Young Christchurch fashion designer

From the back room of his Christchurch flat, Steven Park slowly stitches the finishing touches on a jacket made from a woollen blanket he found at an op shop.


"Anything to do with my hands I've always enjoyed, you know, like making origami horses, that was really fun," Park said.


The 25-year-old designs clothes, shoes and accessories under the "6x4" brand name. Park's point of difference? He does everything himself.


"I sew everything, I cut everything, if I'm going to dye the fabric I'll try and dye it myself, so make the natural dye too."


Avocado stones lie drying on his doorstep. Nearby a tray of walnuts are almost ready, both destined to form a dye for Park's garments.


"It's very labour intensive and not many people do things that way nowadays, so I guess that's why my garments are different," he said.


Park studied at the Elam School of Fine Arts in Auckland and spent a semester in New Jersey, in the United States. He graduated with honours in 2015.


While at university, Park became frustrated by the waste from fine arts projects and set out to create clothing and art people would use. His company 6x4 was born.

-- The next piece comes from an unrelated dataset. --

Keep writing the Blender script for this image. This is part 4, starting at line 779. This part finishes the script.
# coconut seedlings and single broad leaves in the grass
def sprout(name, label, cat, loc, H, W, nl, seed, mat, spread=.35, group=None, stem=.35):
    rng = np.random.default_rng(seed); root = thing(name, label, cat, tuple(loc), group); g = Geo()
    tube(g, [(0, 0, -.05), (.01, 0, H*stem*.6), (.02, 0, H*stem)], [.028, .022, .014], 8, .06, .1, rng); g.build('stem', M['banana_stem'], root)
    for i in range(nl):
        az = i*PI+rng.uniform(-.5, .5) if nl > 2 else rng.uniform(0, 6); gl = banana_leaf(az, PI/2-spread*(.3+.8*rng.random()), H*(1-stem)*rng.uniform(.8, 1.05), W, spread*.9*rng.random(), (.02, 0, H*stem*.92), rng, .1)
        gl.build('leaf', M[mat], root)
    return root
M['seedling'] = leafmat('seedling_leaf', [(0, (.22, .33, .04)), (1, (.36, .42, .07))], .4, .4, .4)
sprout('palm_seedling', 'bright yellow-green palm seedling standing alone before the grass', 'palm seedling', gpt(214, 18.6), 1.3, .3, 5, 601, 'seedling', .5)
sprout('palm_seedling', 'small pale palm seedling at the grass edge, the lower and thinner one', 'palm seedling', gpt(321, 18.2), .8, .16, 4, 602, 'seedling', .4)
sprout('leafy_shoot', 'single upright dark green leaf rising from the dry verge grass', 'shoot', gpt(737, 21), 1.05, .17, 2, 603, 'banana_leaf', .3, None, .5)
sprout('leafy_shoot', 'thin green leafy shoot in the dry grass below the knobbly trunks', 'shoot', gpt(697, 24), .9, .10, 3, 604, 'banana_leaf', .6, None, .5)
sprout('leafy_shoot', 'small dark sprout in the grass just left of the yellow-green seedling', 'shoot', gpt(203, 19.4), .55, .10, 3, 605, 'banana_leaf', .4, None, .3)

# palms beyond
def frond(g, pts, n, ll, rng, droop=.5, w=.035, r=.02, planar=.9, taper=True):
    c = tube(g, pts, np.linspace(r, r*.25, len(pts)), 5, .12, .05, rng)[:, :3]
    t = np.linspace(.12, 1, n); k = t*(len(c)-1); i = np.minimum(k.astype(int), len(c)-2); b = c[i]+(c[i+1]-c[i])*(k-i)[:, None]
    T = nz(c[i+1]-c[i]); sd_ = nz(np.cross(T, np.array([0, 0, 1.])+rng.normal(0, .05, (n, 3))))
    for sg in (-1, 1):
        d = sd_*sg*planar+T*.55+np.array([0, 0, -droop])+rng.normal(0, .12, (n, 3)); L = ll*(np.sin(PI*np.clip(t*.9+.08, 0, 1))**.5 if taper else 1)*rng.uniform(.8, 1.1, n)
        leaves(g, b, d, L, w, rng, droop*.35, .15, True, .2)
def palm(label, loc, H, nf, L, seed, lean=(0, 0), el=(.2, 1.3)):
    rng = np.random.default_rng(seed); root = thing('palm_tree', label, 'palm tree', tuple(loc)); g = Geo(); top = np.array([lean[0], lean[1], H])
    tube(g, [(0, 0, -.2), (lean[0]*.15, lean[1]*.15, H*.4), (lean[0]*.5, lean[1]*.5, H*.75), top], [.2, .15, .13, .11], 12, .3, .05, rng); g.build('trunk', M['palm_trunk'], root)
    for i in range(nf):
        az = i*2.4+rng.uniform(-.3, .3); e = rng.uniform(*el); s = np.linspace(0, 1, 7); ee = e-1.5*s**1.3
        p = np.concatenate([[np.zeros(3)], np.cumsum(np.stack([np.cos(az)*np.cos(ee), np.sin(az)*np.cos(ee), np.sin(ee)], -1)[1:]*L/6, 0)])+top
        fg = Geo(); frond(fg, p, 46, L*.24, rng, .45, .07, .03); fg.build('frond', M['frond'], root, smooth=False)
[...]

He travelled to Paris in 2016 to work in "the centre of the clothing industry, to see what it was like for myself".


"I wanted to make sure that I was happy making clothing . . . there are a lot of things that I find problematic in the garment industry, both socially and ethically, and I wanted to see if that was publicly addressed in any way in the fashion system."


After a year working at various fashion companies, including three seasons at the acclaimed label Comme Des Garcons, Park said his concerns "weren't really addressed or talked about at all – it was quite disheartening".

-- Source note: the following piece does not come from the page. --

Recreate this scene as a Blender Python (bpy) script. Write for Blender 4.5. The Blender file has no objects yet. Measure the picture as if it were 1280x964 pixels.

"It was just a quick turnover of seasons, designers burning out, those sort of things."


Park will talk at the Centre of Contemporary Art (CoCA) at 1pm on Saturday about impractical art and the environmental and ethical difficulties of the fast fashion industry.


Deciding to make everything himself was "empowering", Park said. Alongside fashion, he is a painter and woodworker, producing furniture and wooden artefacts.


"You get to understand what the process is like, and how hard it is, you know, how hard it is to dye fabric when you're just using walnuts or whatever.


"I try to use stuff that is waste anyway, but it's really labour intensive and takes a lot of knowledge about chemistry, which I don't really have, so it's a lot of trial and error."